> [Source data]
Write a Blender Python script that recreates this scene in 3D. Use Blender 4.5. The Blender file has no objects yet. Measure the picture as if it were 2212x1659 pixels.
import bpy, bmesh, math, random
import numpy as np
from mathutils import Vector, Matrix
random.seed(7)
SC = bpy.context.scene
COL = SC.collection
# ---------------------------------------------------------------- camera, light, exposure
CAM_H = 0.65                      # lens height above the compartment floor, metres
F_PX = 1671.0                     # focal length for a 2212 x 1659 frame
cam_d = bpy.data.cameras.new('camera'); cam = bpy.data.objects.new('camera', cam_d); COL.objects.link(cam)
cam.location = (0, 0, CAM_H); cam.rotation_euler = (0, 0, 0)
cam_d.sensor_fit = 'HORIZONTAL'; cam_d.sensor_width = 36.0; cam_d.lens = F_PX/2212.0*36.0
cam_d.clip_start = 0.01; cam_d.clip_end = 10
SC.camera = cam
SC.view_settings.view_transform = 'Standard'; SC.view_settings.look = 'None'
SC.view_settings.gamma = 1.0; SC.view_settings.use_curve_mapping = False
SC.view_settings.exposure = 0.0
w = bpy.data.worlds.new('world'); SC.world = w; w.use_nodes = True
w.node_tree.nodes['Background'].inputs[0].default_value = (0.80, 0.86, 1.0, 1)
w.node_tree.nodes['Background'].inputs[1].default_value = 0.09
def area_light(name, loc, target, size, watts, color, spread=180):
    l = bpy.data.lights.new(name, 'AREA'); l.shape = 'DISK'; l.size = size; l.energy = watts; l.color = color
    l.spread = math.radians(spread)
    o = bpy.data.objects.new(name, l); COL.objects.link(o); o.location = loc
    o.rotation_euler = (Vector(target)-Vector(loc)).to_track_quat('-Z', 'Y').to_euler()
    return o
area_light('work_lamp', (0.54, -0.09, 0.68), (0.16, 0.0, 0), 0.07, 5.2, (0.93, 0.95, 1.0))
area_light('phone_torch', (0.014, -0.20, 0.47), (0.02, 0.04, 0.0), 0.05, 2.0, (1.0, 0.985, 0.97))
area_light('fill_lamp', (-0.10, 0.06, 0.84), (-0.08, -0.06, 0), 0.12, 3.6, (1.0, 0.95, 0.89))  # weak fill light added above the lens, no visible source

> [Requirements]
Pick out all the lines with the word "scene" in them and copy them.

> [Solution to this task]
Write a Blender Python script that recreates this scene in 3D. Use Blender 4.5. The Blender file has no objects yet. Measure the picture as if it were 2212x1659 pixels.
SC = bpy.context.scene